- [PROBLEM STATEMENT] Return the material below in full and exactly.

- [COLLECTED MATERIAL]
· · · · ·

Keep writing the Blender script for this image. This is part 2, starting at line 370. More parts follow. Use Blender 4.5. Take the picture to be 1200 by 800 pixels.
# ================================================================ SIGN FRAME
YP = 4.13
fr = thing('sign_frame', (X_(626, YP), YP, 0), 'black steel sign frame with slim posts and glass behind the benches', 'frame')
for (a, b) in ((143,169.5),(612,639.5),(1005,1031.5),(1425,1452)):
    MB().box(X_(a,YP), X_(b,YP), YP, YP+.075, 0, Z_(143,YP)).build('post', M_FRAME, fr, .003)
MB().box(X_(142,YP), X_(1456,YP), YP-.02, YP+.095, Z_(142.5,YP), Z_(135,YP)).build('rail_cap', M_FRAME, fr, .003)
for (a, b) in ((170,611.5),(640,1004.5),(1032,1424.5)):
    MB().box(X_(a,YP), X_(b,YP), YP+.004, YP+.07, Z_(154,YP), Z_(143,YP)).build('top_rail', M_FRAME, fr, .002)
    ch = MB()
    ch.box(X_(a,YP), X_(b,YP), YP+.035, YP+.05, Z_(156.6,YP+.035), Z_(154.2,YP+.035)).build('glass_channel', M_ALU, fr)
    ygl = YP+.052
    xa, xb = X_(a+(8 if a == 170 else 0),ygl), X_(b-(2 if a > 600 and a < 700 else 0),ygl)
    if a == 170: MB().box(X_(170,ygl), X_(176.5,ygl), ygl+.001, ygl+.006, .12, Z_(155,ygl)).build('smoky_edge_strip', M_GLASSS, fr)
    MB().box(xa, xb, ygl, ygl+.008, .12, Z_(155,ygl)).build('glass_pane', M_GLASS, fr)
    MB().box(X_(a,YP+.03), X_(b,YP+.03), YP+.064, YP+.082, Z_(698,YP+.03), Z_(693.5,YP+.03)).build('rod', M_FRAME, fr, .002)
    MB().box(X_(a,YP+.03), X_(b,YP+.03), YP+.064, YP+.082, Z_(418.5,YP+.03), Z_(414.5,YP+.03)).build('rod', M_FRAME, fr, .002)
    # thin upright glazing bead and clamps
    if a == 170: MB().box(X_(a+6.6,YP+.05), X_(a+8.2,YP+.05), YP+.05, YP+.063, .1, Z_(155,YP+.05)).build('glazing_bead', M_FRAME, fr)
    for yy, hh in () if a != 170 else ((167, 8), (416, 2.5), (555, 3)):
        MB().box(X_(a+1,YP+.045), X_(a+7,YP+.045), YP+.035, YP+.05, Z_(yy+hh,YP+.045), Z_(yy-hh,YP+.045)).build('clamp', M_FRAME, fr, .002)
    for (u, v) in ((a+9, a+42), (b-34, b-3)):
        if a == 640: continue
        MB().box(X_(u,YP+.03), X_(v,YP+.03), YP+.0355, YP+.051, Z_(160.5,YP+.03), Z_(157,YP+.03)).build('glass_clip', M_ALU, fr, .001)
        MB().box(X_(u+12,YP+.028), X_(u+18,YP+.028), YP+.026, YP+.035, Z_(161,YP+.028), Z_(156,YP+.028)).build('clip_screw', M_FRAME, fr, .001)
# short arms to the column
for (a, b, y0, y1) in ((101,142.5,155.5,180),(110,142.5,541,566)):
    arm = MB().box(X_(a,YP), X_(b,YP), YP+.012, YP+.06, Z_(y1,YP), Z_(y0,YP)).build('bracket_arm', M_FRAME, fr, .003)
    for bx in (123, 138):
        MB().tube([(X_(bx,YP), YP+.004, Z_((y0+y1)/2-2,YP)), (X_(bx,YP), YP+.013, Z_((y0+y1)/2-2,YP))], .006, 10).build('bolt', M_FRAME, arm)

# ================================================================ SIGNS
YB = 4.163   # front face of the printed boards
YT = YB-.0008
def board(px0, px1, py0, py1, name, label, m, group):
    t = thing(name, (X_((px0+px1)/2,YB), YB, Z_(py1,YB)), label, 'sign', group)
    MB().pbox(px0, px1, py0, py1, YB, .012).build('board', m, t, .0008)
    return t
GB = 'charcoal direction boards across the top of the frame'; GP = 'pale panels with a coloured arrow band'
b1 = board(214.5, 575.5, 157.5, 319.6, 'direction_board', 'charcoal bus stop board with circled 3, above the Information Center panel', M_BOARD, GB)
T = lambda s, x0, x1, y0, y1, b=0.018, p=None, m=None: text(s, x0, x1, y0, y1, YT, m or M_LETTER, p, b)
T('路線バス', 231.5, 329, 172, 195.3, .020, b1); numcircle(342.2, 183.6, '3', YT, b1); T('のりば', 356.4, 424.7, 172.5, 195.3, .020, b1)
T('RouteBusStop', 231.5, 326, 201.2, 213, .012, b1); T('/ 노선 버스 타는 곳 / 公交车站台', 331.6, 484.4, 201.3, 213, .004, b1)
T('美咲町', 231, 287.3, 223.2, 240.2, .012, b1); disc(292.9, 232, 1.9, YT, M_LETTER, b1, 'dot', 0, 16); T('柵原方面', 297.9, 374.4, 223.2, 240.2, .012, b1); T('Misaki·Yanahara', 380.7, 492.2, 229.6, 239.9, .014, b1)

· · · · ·

- [TASK RESULT]
Keep writing the Blender script for this image. This is part 2, starting at line 370. More parts follow. Use Blender 4.5. Take the picture to be 1200 by 800 pixels.
# ================================================================ SIGN FRAME
YP = 4.13
fr = thing('sign_frame', (X_(626, YP), YP, 0), 'black steel sign frame with slim posts and glass behind the benches', 'frame')
for (a, b) in ((143,169.5),(612,639.5),(1005,1031.5),(1425,1452)):
    MB().box(X_(a,YP), X_(b,YP), YP, YP+.075, 0, Z_(143,YP)).build('post', M_FRAME, fr, .003)
MB().box(X_(142,YP), X_(1456,YP), YP-.02, YP+.095, Z_(142.5,YP), Z_(135,YP)).build('rail_cap', M_FRAME, fr, .003)
for (a, b) in ((170,611.5),(640,1004.5),(1032,1424.5)):
    MB().box(X_(a,YP), X_(b,YP), YP+.004, YP+.07, Z_(154,YP), Z_(143,YP)).build('top_rail', M_FRAME, fr, .002)
    ch = MB()
    ch.box(X_(a,YP), X_(b,YP), YP+.035, YP+.05, Z_(156.6,YP+.035), Z_(154.2,YP+.035)).build('glass_channel', M_ALU, fr)
    ygl = YP+.052
    xa, xb = X_(a+(8 if a == 170 else 0),ygl), X_(b-(2 if a > 600 and a < 700 else 0),ygl)
    if a == 170: MB().box(X_(170,ygl), X_(176.5,ygl), ygl+.001, ygl+.006, .12, Z_(155,ygl)).build('smoky_edge_strip', M_GLASSS, fr)
    MB().box(xa, xb, ygl, ygl+.008, .12, Z_(155,ygl)).build('glass_pane', M_GLASS, fr)
    MB().box(X_(a,YP+.03), X_(b,YP+.03), YP+.064, YP+.082, Z_(698,YP+.03), Z_(693.5,YP+.03)).build('rod', M_FRAME, fr, .002)
    MB().box(X_(a,YP+.03), X_(b,YP+.03), YP+.064, YP+.082, Z_(418.5,YP+.03), Z_(414.5,YP+.03)).build('rod', M_FRAME, fr, .002)
    # thin upright glazing bead and clamps
    if a == 170: MB().box(X_(a+6.6,YP+.05), X_(a+8.2,YP+.05), YP+.05, YP+.063, .1, Z_(155,YP+.05)).build('glazing_bead', M_FRAME, fr)
    for yy, hh in () if a != 170 else ((167, 8), (416, 2.5), (555, 3)):
        MB().box(X_(a+1,YP+.045), X_(a+7,YP+.045), YP+.035, YP+.05, Z_(yy+hh,YP+.045), Z_(yy-hh,YP+.045)).build('clamp', M_FRAME, fr, .002)
    for (u, v) in ((a+9, a+42), (b-34, b-3)):
        if a == 640: continue
        MB().box(X_(u,YP+.03), X_(v,YP+.03), YP+.0355, YP+.051, Z_(160.5,YP+.03), Z_(157,YP+.03)).build('glass_clip', M_ALU, fr, .001)
        MB().box(X_(u+12,YP+.028), X_(u+18,YP+.028), YP+.026, YP+.035, Z_(161,YP+.028), Z_(156,YP+.028)).build('clip_screw', M_FRAME, fr, .001)
# short arms to the column
for (a, b, y0, y1) in ((101,142.5,155.5,180),(110,142.5,541,566)):
    arm = MB().box(X_(a,YP), X_(b,YP), YP+.012, YP+.06, Z_(y1,YP), Z_(y0,YP)).build('bracket_arm', M_FRAME, fr, .003)
    for bx in (123, 138):
        MB().tube([(X_(bx,YP), YP+.004, Z_((y0+y1)/2-2,YP)), (X_(bx,YP), YP+.013, Z_((y0+y1)/2-2,YP))], .006, 10).build('bolt', M_FRAME, arm)

# ================================================================ SIGNS
YB = 4.163   # front face of the printed boards
YT = YB-.0008
def board(px0, px1, py0, py1, name, label, m, group):
    t = thing(name, (X_((px0+px1)/2,YB), YB, Z_(py1,YB)), label, 'sign', group)
    MB().pbox(px0, px1, py0, py1, YB, .012).build('board', m, t, .0008)
    return t
GB = 'charcoal direction boards across the top of the frame'; GP = 'pale panels with a coloured arrow band'
b1 = board(214.5, 575.5, 157.5, 319.6, 'direction_board', 'charcoal bus stop board with circled 3, above the Information Center panel', M_BOARD, GB)
T = lambda s, x0, x1, y0, y1, b=0.018, p=None, m=None: text(s, x0, x1, y0, y1, YT, m or M_LETTER, p, b)
T('路線バス', 231.5, 329, 172, 195.3, .020, b1); numcircle(342.2, 183.6, '3', YT, b1); T('のりば', 356.4, 424.7, 172.5, 195.3, .020, b1)
T('RouteBusStop', 231.5, 326, 201.2, 213, .012, b1); T('/ 노선 버스 타는 곳 / 公交车站台', 331.6, 484.4, 201.3, 213, .004, b1)
T('美咲町', 231, 287.3, 223.2, 240.2, .012, b1); disc(292.9, 232, 1.9, YT, M_LETTER, b1, 'dot', 0, 16); T('柵原方面', 297.9, 374.4, 223.2, 240.2, .012, b1); T('Misaki·Yanahara', 380.7, 492.2, 229.6, 239.9, .014, b1)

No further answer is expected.